Neue Nutzung an altem Standort


In der Folge geht es durch eine intensiv bewirtschaftete Kulturlandschaft, Viehweiden und Äcker wechseln sich links und rechts des Weges ab. Angebaut wird alles, was nicht bei drei auf den Bäumen ist. Von der Fahrt in umgekehrter Richtung vor zwölf Jahren erinnern wir uns an nichts mehr, noch nicht einmal die Kanalbrücke hat Langzeit-Eindruck hinterlassen.


Frongreisch, mohn amour


In Gien (rive gauche!) gibt's noch einen Café crème für die letzten Kilometer. Eine ortsansässige Dame hält den Kellner und seine Chefin auf Trab. Gegenüber rollt der Reisende im karierten, offenen Hemd vorbei, den wir heute zum vierten oder fünften Mal sehen. Er hat einen kleinen Camping- oder Anglerstuhl dabei und rastet, wo es ihm passt, beneidenswert.


Gien, die Kulissenstadt an der Loire


Jetzt hätten wir auf den Damm fahren müssen, aber davon wissen wir nichts (s.o.). So folgen wir dem vertrauten EV6-Zeichen und gondeln auf kleinen Straße übers Land. Es geht rauf und runter, die Entfernung nach Sully-sur-Loire nimmt nach Ortsdurchfahrten teilweise zu, und es wird später.

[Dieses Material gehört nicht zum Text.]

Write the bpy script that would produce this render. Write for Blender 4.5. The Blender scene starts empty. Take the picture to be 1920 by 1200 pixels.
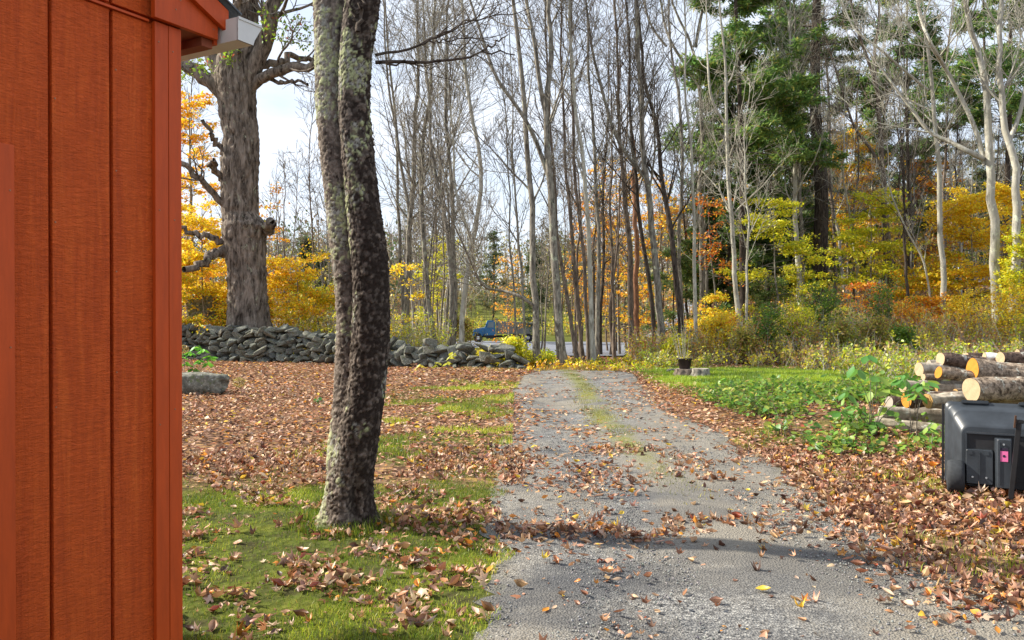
import bpy, bmesh, math, random
import numpy as np
from mathutils import Vector, noise as mnoise, Matrix

rng = np.random.default_rng(7)
random.seed(7)
SC = bpy.context.scene
COL = SC.collection
F, CX, HY, EYE = 1500.0, 960.0, 590.0, 1.6

# ------------------------------------------------------------------ camera
cam_d = bpy.data.cameras.new('camera')
cam_d.sensor_width = 36.0
cam_d.lens = F / 1920.0 * 36.0
cam_d.clip_start = 0.05
cam_d.clip_end = 3000.0
cam = bpy.data.objects.new('camera', cam_d)
cam.location = (0, 0, EYE)
cam.rotation_euler = (math.radians(90 - 0.38), 0, 0)
COL.objects.link(cam)
SC.camera = cam

# ------------------------------------------------------------------ light
SUN_EL, SUN_AZ = 36.0, 15.0      # azimuth: degrees in front of due left
to_sun = Vector((-math.cos(math.radians(SUN_AZ)) * math.cos(math.radians(SUN_EL)),
                 math.sin(math.radians(SUN_AZ)) * math.cos(math.radians(SUN_EL)),
                 math.sin(math.radians(SUN_EL))))
world = bpy.data.worlds.new('World')
SC.world = world
world.use_nodes = True
wn, wl = world.node_tree.nodes, world.node_tree.links
wn.clear()
w_out = wn.new('ShaderNodeOutputWorld')
w_bg = wn.new('ShaderNodeBackground')
w_bg.inputs['Strength'].default_value = 0.10
w_sky = wn.new('ShaderNodeTexSky')
w_sky.sky_type = 'NISHITA'
w_sky.sun_disc = False
w_sky.sun_elevation = math.radians(SUN_EL)
w_sky.sun_rotation = math.atan2(to_sun.x, to_sun.y)
w_sky.dust_density = 1.2
w_tc = wn.new('ShaderNodeTexCoord')
w_map = wn.new('ShaderNodeMapping')
w_map.inputs['Scale'].default_value = (1.0, 1.0, 3.2)
w_no = wn.new('ShaderNodeTexNoise')
w_no.inputs['Scale'].default_value = 2.3
w_no.inputs['Detail'].default_value = 7.0
w_no.inputs['Roughness'].default_value = 0.6
w_no.inputs['Distortion'].default_value = 0.6
w_rm = wn.new('ShaderNodeValToRGB')
w_rm.color_ramp.elements[0].position = 0.36
w_rm.color_ramp.elements[0].color = (0.45, 0.45, 0.45, 1)
w_rm.color_ramp.elements[1].position = 0.60
w_rm.color_ramp.elements[1].color = (1, 1, 1, 1)
w_mix = wn.new('ShaderNodeMix')
w_mix.data_type = 'RGBA'
w_mix.inputs[7].default_value = (5.5, 5.95, 6.7, 1)
wl.new(w_tc.outputs['Generated'], w_map.inputs['Vector'])
wl.new(w_map.outputs['Vector'], w_no.inputs['Vector'])
wl.new(w_no.outputs['Fac'], w_rm.inputs['Fac'])
wl.new(w_rm.outputs['Color'], w_mix.inputs[0])
wl.new(w_sky.outputs['Color'], w_mix.inputs[6])
wl.new(w_mix.outputs[2], w_bg.inputs['Color'])
wl.new(w_bg.outputs['Background'], w_out.inputs['Surface'])

sun_d = bpy.data.lights.new('sun', 'SUN')
sun_d.energy = 5.0
sun_d.angle = math.radians(1.3)
sun_d.color = (1.0, 0.93, 0.80)
sun = bpy.data.objects.new('sun', sun_d)
sun.rotation_euler = to_sun.to_track_quat('Z', 'Y').to_euler()
COL.objects.link(sun)
SC.view_settings.view_transform = 'Standard'
SC.view_settings.look = 'None'
SC.view_settings.exposure = 0.98
SC.view_settings.gamma = 1.0
SC.view_settings.use_curve_mapping = False
SC.render.engine = 'CYCLES'
SC.cycles.max_bounces = 6
SC.cycles.transparent_max_bounces = 4
SC.cycles.use_denoising = True

# ------------------------------------------------------------------ helpers
def tag(o, label=None, cat=None, group=None, kind=None):
    if label: o['label'] = label
    if cat: o['category'] = cat
    if group: o['group'] = group
    if kind: o['kind'] = kind
    return o

def empty(name, loc=(0, 0, 0), rot=(0, 0, 0)):
    o = bpy.data.objects.new(name, None)
    o.empty_display_size = 0.1
    o.location = loc
    o.rotation_euler = rot
    COL.objects.link(o)
    return o

def link(name, me, parent=None, loc=(0, 0, 0), rot=(0, 0, 0), scale=None):
    o = bpy.data.objects.new(name, me)
    COL.objects.link(o)
    if parent: o.parent = parent
    o.location = loc
    o.rotation_euler = rot
    if scale is not None: o.scale = scale
    if parent and name in ('twigs', 'branches', 'foliage', 'dead_twigs', 'bare_twigs', 'pot_leaves', 'flower_head'): o['kind'] = 'stuff'
    return o

def mesh(name, V, Fl, mat, col=None, smooth=False):
    """V (n,3); Fl: list of int arrays (m,k); col (n,3) per point"""
    V = np.asarray(V, dtype=np.float32)
    me = bpy.data.meshes.new(name)
    if not isinstance(Fl, (list, tuple)): Fl = [Fl]
    Fl = [np.asarray(f, dtype=np.int32) for f in Fl if len(f)]
    me.vertices.add(len(V))
    me.vertices.foreach_set('co', V.ravel())
    idx = np.concatenate([f.ravel() for f in Fl])
    tot = np.concatenate([np.full(len(f), f.shape[1], dtype=np.int32) for f in Fl])
    st = np.concatenate([[0], np.cumsum(tot)[:-1]]).astype(np.int32)
    me.loops.add(len(idx))
    me.loops.foreach_set('vertex_index', idx)
    me.polygons.add(len(tot))
    me.polygons.foreach_set('loop_start', st)
    try: me.polygons.foreach_set('loop_total', tot)
    except Exception: pass
    if smooth:
        me.polygons.foreach_set('use_smooth', np.ones(len(tot), dtype=bool))
    if col is not None:
        a = me.attributes.new('Col', 'FLOAT_COLOR', 'POINT')
        c = np.ones((len(V), 4), dtype=np.float32)
        c[:, :3] = col
        a.data.foreach_set('color', c.ravel())
    me.update(calc_edges=True)
    me.materials.append(mat)
    return me

def merge(parts):
    """parts: list of (V, F) with the same face size"""
    Vs, Fs, o = [], [], 0
    for V, Fc in parts:
        if len(V) == 0: continue
        Vs.append(V); Fs.append(Fc + o); o += len(V)
    return np.concatenate(Vs), np.concatenate(Fs)

def smoothstep(t):
    t = np.clip(t, 0, 1)
    return t * t * (3 - 2 * t)

def _h(ix, iy, s):
    n = (ix.astype(np.int64) * 374761393 + iy.astype(np.int64) * 668265263 + s * 1442695041) & 0x7fffffff
    n = ((n ^ (n >> 13)) * 1274126177) & 0x7fffffff
    return ((n ^ (n >> 16)) & 0xffff) / 65535.0

def vnoise(x, y, s=0):
    x = np.asarray(x, float); y = np.asarray(y, float)
    ix, iy = np.floor(x), np.floor(y)
    fx, fy = smoothstep(x - ix), smoothstep(y - iy)
    a, b = _h(ix, iy, s), _h(ix + 1, iy, s)
    c, d = _h(ix, iy + 1, s), _h(ix + 1, iy + 1, s)
    return (a + (b - a) * fx) * (1 - fy) + (c + (d - c) * fx) * fy

def fbm(x, y, s=0, o=4):
    t, a, n = 0, 0.5, 0
    for k in range(o):
        t = t + a * vnoise(x * 2 ** k, y * 2 ** k, s + k); n += a; a *= 0.5
    return t / n

def terrain(x, y):
    x = np.asarray(x, float); y = np.asarray(y, float)
    zc = np.interp(y, [-60, 23, 31, 68, 96, 150, 250, 420], [0, 0, -.06, -1.5, -1.57, 4.0, 9, 14])
    zr = np.interp(y, [-60, 23, 50, 100, 250, 420], [0, 0, 2.6, 7, 16, 22])
    zl = np.interp(y, [-60, 30, 70, 150, 250, 420], [0, 0, -.6, 3.6, 9, 14])
    yy = np.maximum(y, 20)
    w = smoothstep((x - (.13 * yy + 1)) / (.1 * yy + 3))
    v = smoothstep((-x - .04 * yy) / (.1 * yy + 4))
    z = zc * (1 - w) + zr * w
    z = z * (1 - v) + zl * v
    z = z + .10 * smoothstep((x - 2.9) / 1.6) * smoothstep((24 - y) / 4)
    off = smoothstep(np.maximum(x - 3.0, -0.3 - x) / 2)
    z = z + (fbm(x * .35, y * .35, 3) - .5) * .14 * off
    z = z + (fbm(x * .08, y * .08, 5) - .5) * 1.2 * smoothstep((y - 110) / 60)
    return z

def T(x, y): return float(terrain(x, y))

def hit(px, py, d0=3.5, d1=400):
    """distance at which the sight line through a photo pixel meets the ground"""
    d = np.linspace(d0, d1, 8000)
    zz = EYE - (py - HY) / F * d
    g = terrain((px - CX) / F * d, d)
    k = np.nonzero(zz <= g)[0]
    return float(d[k[0]]) if len(k) else 60.0

def W(px, py, d): return np.array([(px - CX) / F * d, d, EYE + (HY - py) / F * d])

# ------------------------------------------------------------------ materials
def new_mat(name):
    m = bpy.data.materials.new(name)
    m.use_nodes = True
    n, l = m.node_tree.nodes, m.node_tree.links
    b = n['Principled BSDF']
    b.inputs['Specular IOR Level'].default_value = 0.25
    return m, n, l, b

def ramp(n, stops):
    r = n.new('ShaderNodeValToRGB')
    e = r.color_ramp.elements
    while len(e) < len(stops): e.new(0.5)
    for q, (p, c) in zip(e, stops):
        q.position = p
        q.color = (*c, 1) if len(c) == 3 else c
    return r

def noise_n(n, l, scale, detail=4, rough=.6, vec=None, dist=0):
    t = n.new('ShaderNodeTexNoise')
    t.inputs['Scale'].default_value = scale
    t.inputs['Detail'].default_value = detail
    t.inputs['Roughness'].default_value = rough
    t.inputs['Distortion'].default_value = dist
    if vec is not None: l.new(vec, t.inputs['Vector'])
    return t

def coords(n, l, scale=(1, 1, 1), out='Object'):
    tc = n.new('ShaderNodeTexCoord')
    mp = n.new('ShaderNodeMapping')
    mp.inputs['Scale'].default_value = scale
    l.new(tc.outputs[out], mp.inputs['Vector'])
    return mp.outputs['Vector']

def bump(n, l, b, h, strength=.5, dist=.02, prev=None):
    q = n.new('ShaderNodeBump')
    q.inputs['Strength'].default_value = strength
    q.inputs['Distance'].default_value = dist
    l.new(h, q.inputs['Height'])
    if prev is not None: l.new(prev.outputs['Normal'], q.inputs['Normal'])
    l.new(q.outputs['Normal'], b.inputs['Normal'])
    return q

def mixc(n, l, f, a, b):
    m = n.new('ShaderNodeMix')
    m.data_type = 'RGBA'
    if isinstance(f, (int, float)): m.inputs[0].default_value = f
    else: l.new(f, m.inputs[0])
    for k, s in ((6, a), (7, b)):
        if isinstance(s, tuple): m.inputs[k].default_value = (*s, 1)
        else: l.new(s, m.inputs[k])
    return m.outputs[2]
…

Teilweise wird es auch gefährlicher, denn die kleinen sind auch sehr schmale Straßen. Und wenn der entgegenkommende Bus bereits drei Viertel des Weges belegt, dann wird es für den uns unbedingt noch überholen müssenden Kleinlaster so eng, dass er rechts durchs Bankett rauscht und auf uns keine Rücksicht nehmen kann.


Immerhin: Das heftige Aufblenden des Busfahrers ignoriert er auch.

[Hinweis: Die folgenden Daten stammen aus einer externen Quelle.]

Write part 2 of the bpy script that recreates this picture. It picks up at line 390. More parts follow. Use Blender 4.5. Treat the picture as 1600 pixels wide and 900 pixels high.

À Sully c'est très Château


Unser Hotel erreichen wir gegen 18 Uhr. Monsieur hilft uns, wo er kann, aber einen Tisch hat er nicht mehr für uns. Alle 25 Plätze im Restaurant sind vergeben, wir hätten anrufen müssen, meint er. Das hatten wir halt nicht gemeint.


So landen wir in der Castle Tavern vorne am – richtig! – Château. Das Angebot entspricht in etwa dem aus Nevers und Sancerre, da fühlen wir uns gleich wie zu Hause. Unsere Kellnerin ist allerdings besser drauf als alle anderen. Sie scherzt mit den Leuten und spricht mit ihren britischen Gästen ein Englisch, wie man es in der Tavern erwarten darf.


Zurück im Hotel nehmen wir die Räder vom Strom, legen uns hin und träumen von Johanna.